Subject: Re: Wind & Solar
Shipping a case of pinot noir from France or chardonnay from Australia for consumption within local distribution distance of west coast vineyards, only to sell all of the bottles at around the same price point? By weight, the products are almost all glass and water.
The reasoning sounds so simple, but that's why it's important to debunk it. If there are no subsidies and it costs (say) $0.25 to ship an incremental bottle, you likely haven't used as much energy (or created as much energy-related pollution) as, say, driving a mile in a big SUV to a local farmers' market.*
True, maybe it was $0.25 worth of energy that didn't really have to be used, but it really is one of those fields of endeavour that you have to have a sense of proportion. Sweating the little stuff is not just a waste of time, it is actively bad because it distracts from what's actually important and causes many to throw up their hands in "it's all the same, you can't win" surrender.
Subsidies and negative externalities certainly matter, but they generally don't change the "sort order" of activities or products by much. Most things aren't subsidized by more than 100% of their cost, and the true economic cost of most bad externalities are not more than a few times the size of the market cost of the same thing.

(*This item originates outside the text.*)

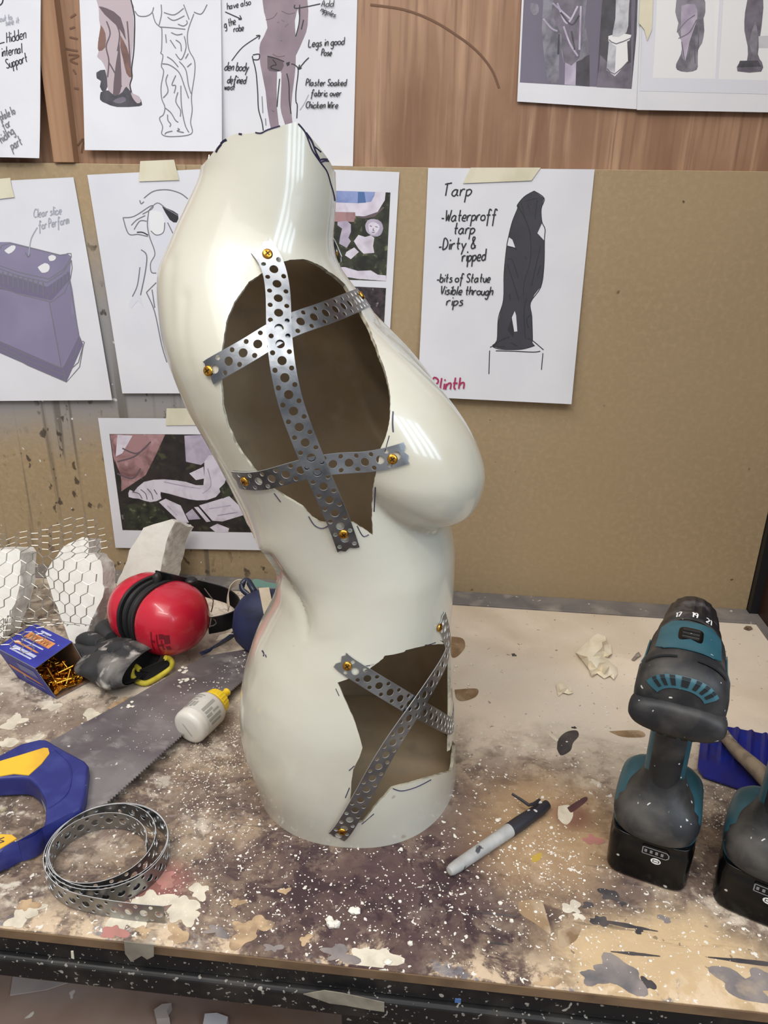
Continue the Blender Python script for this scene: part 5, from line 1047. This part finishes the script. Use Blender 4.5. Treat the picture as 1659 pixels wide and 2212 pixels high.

If you really want to be green with a sense of proportion? Don't have kids (bigger factor than all other factors combined), be dirt poor (bigger factor than all remaining factors combined), don't drive or fly much (mainly walk to work), and don't buy beef or lamb.
Jim
* A typical Australia-to-Europe container ship run uses around 2 million gallons of bunker fuel.
It would typically hold around 10000 20 ft containers, so 200 gallons of fuel burned per container.
A typical (but full) 20ft container will hold around 10000 standard sized bottles of wine for shipment, so .02 gallons of fuel per bottle of wine, about 2.6 US fluid ounces. Like burning a single candle during your dinner with that wine from the other side of the planet.
A large SUV might get 0.3 to 0.5 miles on that much gasoline.
As elann pointed out, the fact that the shipping is very cheap is an outstanding clue that it's not all that bad environmentally.